╭─ LISTED ENTRIES

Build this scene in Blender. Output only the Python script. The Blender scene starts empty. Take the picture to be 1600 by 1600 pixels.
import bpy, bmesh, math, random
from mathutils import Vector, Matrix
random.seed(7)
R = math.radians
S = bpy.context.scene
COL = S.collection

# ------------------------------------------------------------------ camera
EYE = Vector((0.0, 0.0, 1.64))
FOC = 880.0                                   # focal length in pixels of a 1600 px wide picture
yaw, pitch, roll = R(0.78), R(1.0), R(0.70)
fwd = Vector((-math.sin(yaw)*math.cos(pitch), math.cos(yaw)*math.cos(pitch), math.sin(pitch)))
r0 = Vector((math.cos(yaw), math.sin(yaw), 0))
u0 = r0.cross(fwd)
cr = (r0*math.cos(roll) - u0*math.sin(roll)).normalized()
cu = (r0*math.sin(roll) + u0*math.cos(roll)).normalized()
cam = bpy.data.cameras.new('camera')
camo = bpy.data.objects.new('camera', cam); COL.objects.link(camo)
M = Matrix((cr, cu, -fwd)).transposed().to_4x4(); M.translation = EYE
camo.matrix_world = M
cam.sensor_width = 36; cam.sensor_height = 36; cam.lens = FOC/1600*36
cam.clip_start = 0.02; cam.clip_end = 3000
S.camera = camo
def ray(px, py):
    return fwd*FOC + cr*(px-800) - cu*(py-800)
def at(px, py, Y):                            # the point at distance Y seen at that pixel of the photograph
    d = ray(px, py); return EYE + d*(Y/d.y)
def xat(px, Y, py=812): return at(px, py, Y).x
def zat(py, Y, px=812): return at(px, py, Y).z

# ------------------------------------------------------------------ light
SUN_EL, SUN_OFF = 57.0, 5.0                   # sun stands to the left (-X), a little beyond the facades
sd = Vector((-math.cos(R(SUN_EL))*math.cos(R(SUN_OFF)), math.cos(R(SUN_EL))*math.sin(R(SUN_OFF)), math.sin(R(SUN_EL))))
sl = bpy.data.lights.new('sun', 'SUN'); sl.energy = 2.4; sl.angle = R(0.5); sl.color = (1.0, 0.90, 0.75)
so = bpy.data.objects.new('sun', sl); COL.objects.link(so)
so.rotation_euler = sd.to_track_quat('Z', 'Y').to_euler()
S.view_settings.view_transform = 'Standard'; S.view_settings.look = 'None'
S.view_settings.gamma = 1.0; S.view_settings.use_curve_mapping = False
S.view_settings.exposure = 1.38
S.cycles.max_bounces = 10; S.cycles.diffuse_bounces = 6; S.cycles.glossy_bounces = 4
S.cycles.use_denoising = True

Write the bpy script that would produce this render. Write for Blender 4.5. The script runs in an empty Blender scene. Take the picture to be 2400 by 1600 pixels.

╰─

(TASK REQUIREMENTS) Type out the full listing again, exactly as given.

(WRITTEN SOLUTION)
Build this scene in Blender. Output only the Python script. The Blender scene starts empty. Take the picture to be 1600 by 1600 pixels.
import bpy, bmesh, math, random
from mathutils import Vector, Matrix
random.seed(7)
R = math.radians
S = bpy.context.scene
COL = S.collection

# ------------------------------------------------------------------ camera
EYE = Vector((0.0, 0.0, 1.64))
FOC = 880.0                                   # focal length in pixels of a 1600 px wide picture
yaw, pitch, roll = R(0.78), R(1.0), R(0.70)
fwd = Vector((-math.sin(yaw)*math.cos(pitch), math.cos(yaw)*math.cos(pitch), math.sin(pitch)))
r0 = Vector((math.cos(yaw), math.sin(yaw), 0))
u0 = r0.cross(fwd)
cr = (r0*math.cos(roll) - u0*math.sin(roll)).normalized()
cu = (r0*math.sin(roll) + u0*math.cos(roll)).normalized()
cam = bpy.data.cameras.new('camera')
camo = bpy.data.objects.new('camera', cam); COL.objects.link(camo)
M = Matrix((cr, cu, -fwd)).transposed().to_4x4(); M.translation = EYE
camo.matrix_world = M
cam.sensor_width = 36; cam.sensor_height = 36; cam.lens = FOC/1600*36
cam.clip_start = 0.02; cam.clip_end = 3000
S.camera = camo
def ray(px, py):
    return fwd*FOC + cr*(px-800) - cu*(py-800)
def at(px, py, Y):                            # the point at distance Y seen at that pixel of the photograph
    d = ray(px, py); return EYE + d*(Y/d.y)
def xat(px, Y, py=812): return at(px, py, Y).x
def zat(py, Y, px=812): return at(px, py, Y).z

# ------------------------------------------------------------------ light
SUN_EL, SUN_OFF = 57.0, 5.0                   # sun stands to the left (-X), a little beyond the facades
sd = Vector((-math.cos(R(SUN_EL))*math.cos(R(SUN_OFF)), math.cos(R(SUN_EL))*math.sin(R(SUN_OFF)), math.sin(R(SUN_EL))))
sl = bpy.data.lights.new('sun', 'SUN'); sl.energy = 2.4; sl.angle = R(0.5); sl.color = (1.0, 0.90, 0.75)
so = bpy.data.objects.new('sun', sl); COL.objects.link(so)
so.rotation_euler = sd.to_track_quat('Z', 'Y').to_euler()
S.view_settings.view_transform = 'Standard'; S.view_settings.look = 'None'
S.view_settings.gamma = 1.0; S.view_settings.use_curve_mapping = False
S.view_settings.exposure = 1.38
S.cycles.max_bounces = 10; S.cycles.diffuse_bounces = 6; S.cycles.glossy_bounces = 4
S.cycles.use_denoising = True

Write the bpy script that would produce this render. Write for Blender 4.5. The script runs in an empty Blender scene. Take the picture to be 2400 by 1600 pixels.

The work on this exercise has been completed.